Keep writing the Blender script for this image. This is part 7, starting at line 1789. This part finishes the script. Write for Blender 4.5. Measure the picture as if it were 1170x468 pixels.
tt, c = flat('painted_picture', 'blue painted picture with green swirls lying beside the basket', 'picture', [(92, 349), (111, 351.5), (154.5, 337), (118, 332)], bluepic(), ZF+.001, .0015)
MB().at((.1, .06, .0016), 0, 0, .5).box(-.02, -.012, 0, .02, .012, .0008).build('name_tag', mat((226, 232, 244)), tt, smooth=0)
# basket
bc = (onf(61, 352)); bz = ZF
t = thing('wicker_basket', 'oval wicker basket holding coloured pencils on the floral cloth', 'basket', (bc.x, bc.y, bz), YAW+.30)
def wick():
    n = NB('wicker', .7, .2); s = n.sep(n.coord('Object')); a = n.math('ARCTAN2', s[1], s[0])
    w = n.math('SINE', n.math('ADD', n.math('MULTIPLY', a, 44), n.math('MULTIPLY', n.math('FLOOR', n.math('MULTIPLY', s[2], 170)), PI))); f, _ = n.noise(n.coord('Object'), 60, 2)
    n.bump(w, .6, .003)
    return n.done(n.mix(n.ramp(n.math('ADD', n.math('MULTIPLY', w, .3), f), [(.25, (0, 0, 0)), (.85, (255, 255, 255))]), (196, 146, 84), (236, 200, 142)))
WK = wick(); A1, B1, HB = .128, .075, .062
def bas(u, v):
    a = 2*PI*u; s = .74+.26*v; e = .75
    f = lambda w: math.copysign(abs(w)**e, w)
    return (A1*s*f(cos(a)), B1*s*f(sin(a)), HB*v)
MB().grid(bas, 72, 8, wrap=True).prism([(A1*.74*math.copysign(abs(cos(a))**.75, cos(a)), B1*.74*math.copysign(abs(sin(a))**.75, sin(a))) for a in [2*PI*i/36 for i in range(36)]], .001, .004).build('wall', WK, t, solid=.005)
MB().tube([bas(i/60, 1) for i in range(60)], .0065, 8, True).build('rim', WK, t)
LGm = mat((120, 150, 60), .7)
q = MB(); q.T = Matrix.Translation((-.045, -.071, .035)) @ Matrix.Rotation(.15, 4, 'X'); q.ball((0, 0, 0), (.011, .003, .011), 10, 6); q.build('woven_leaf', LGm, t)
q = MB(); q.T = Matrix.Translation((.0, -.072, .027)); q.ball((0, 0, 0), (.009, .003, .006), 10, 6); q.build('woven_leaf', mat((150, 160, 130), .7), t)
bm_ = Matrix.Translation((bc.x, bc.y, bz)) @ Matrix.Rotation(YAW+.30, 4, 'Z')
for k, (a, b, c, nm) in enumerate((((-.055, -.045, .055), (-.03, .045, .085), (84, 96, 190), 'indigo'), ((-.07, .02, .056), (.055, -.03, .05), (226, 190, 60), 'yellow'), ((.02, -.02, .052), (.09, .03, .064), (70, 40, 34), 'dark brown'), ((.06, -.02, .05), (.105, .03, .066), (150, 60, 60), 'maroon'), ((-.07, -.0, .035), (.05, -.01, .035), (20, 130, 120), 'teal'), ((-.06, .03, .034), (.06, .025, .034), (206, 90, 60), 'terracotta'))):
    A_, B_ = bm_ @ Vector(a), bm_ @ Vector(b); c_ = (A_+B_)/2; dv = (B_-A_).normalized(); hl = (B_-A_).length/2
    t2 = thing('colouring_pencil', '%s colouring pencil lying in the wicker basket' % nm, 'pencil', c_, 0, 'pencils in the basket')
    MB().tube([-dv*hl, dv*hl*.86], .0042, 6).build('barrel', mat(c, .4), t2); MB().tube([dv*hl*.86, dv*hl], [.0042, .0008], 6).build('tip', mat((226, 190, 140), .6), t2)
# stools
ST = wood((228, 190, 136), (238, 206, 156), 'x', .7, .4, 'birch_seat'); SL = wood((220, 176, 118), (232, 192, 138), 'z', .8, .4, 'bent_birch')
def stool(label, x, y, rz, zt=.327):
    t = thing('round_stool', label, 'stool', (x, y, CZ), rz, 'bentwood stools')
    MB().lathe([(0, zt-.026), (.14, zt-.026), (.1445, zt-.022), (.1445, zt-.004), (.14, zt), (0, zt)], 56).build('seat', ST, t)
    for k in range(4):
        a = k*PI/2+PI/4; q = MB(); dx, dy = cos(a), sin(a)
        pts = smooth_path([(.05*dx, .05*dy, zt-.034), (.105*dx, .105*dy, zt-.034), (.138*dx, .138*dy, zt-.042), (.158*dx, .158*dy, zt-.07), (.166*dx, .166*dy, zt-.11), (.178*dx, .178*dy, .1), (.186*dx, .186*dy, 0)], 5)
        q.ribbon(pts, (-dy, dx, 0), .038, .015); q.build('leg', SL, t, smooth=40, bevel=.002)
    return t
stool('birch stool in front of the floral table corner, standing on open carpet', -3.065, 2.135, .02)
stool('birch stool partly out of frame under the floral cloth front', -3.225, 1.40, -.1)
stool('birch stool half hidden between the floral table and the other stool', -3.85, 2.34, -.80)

#### Prompt
Output all of the material exactly as written.

#### Response to the exercise
Keep writing the Blender script for this image. This is part 7, starting at line 1789. This part finishes the script. Write for Blender 4.5. Measure the picture as if it were 1170x468 pixels.
tt, c = flat('painted_picture', 'blue painted picture with green swirls lying beside the basket', 'picture', [(92, 349), (111, 351.5), (154.5, 337), (118, 332)], bluepic(), ZF+.001, .0015)
MB().at((.1, .06, .0016), 0, 0, .5).box(-.02, -.012, 0, .02, .012, .0008).build('name_tag', mat((226, 232, 244)), tt, smooth=0)
# basket
bc = (onf(61, 352)); bz = ZF
t = thing('wicker_basket', 'oval wicker basket holding coloured pencils on the floral cloth', 'basket', (bc.x, bc.y, bz), YAW+.30)
def wick():
    n = NB('wicker', .7, .2); s = n.sep(n.coord('Object')); a = n.math('ARCTAN2', s[1], s[0])
    w = n.math('SINE', n.math('ADD', n.math('MULTIPLY', a, 44), n.math('MULTIPLY', n.math('FLOOR', n.math('MULTIPLY', s[2], 170)), PI))); f, _ = n.noise(n.coord('Object'), 60, 2)
    n.bump(w, .6, .003)
    return n.done(n.mix(n.ramp(n.math('ADD', n.math('MULTIPLY', w, .3), f), [(.25, (0, 0, 0)), (.85, (255, 255, 255))]), (196, 146, 84), (236, 200, 142)))
WK = wick(); A1, B1, HB = .128, .075, .062
def bas(u, v):
    a = 2*PI*u; s = .74+.26*v; e = .75
    f = lambda w: math.copysign(abs(w)**e, w)
    return (A1*s*f(cos(a)), B1*s*f(sin(a)), HB*v)
MB().grid(bas, 72, 8, wrap=True).prism([(A1*.74*math.copysign(abs(cos(a))**.75, cos(a)), B1*.74*math.copysign(abs(sin(a))**.75, sin(a))) for a in [2*PI*i/36 for i in range(36)]], .001, .004).build('wall', WK, t, solid=.005)
MB().tube([bas(i/60, 1) for i in range(60)], .0065, 8, True).build('rim', WK, t)
LGm = mat((120, 150, 60), .7)
q = MB(); q.T = Matrix.Translation((-.045, -.071, .035)) @ Matrix.Rotation(.15, 4, 'X'); q.ball((0, 0, 0), (.011, .003, .011), 10, 6); q.build('woven_leaf', LGm, t)
q = MB(); q.T = Matrix.Translation((.0, -.072, .027)); q.ball((0, 0, 0), (.009, .003, .006), 10, 6); q.build('woven_leaf', mat((150, 160, 130), .7), t)
bm_ = Matrix.Translation((bc.x, bc.y, bz)) @ Matrix.Rotation(YAW+.30, 4, 'Z')
for k, (a, b, c, nm) in enumerate((((-.055, -.045, .055), (-.03, .045, .085), (84, 96, 190), 'indigo'), ((-.07, .02, .056), (.055, -.03, .05), (226, 190, 60), 'yellow'), ((.02, -.02, .052), (.09, .03, .064), (70, 40, 34), 'dark brown'), ((.06, -.02, .05), (.105, .03, .066), (150, 60, 60), 'maroon'), ((-.07, -.0, .035), (.05, -.01, .035), (20, 130, 120), 'teal'), ((-.06, .03, .034), (.06, .025, .034), (206, 90, 60), 'terracotta'))):
    A_, B_ = bm_ @ Vector(a), bm_ @ Vector(b); c_ = (A_+B_)/2; dv = (B_-A_).normalized(); hl = (B_-A_).length/2
    t2 = thing('colouring_pencil', '%s colouring pencil lying in the wicker basket' % nm, 'pencil', c_, 0, 'pencils in the basket')
    MB().tube([-dv*hl, dv*hl*.86], .0042, 6).build('barrel', mat(c, .4), t2); MB().tube([dv*hl*.86, dv*hl], [.0042, .0008], 6).build('tip', mat((226, 190, 140), .6), t2)
# stools
ST = wood((228, 190, 136), (238, 206, 156), 'x', .7, .4, 'birch_seat'); SL = wood((220, 176, 118), (232, 192, 138), 'z', .8, .4, 'bent_birch')
def stool(label, x, y, rz, zt=.327):
    t = thing('round_stool', label, 'stool', (x, y, CZ), rz, 'bentwood stools')
    MB().lathe([(0, zt-.026), (.14, zt-.026), (.1445, zt-.022), (.1445, zt-.004), (.14, zt), (0, zt)], 56).build('seat', ST, t)
    for k in range(4):
        a = k*PI/2+PI/4; q = MB(); dx, dy = cos(a), sin(a)
        pts = smooth_path([(.05*dx, .05*dy, zt-.034), (.105*dx, .105*dy, zt-.034), (.138*dx, .138*dy, zt-.042), (.158*dx, .158*dy, zt-.07), (.166*dx, .166*dy, zt-.11), (.178*dx, .178*dy, .1), (.186*dx, .186*dy, 0)], 5)
        q.ribbon(pts, (-dy, dx, 0), .038, .015); q.build('leg', SL, t, smooth=40, bevel=.002)
    return t
stool('birch stool in front of the floral table corner, standing on open carpet', -3.065, 2.135, .02)
stool('birch stool partly out of frame under the floral cloth front', -3.225, 1.40, -.1)
stool('birch stool half hidden between the floral table and the other stool', -3.85, 2.34, -.80)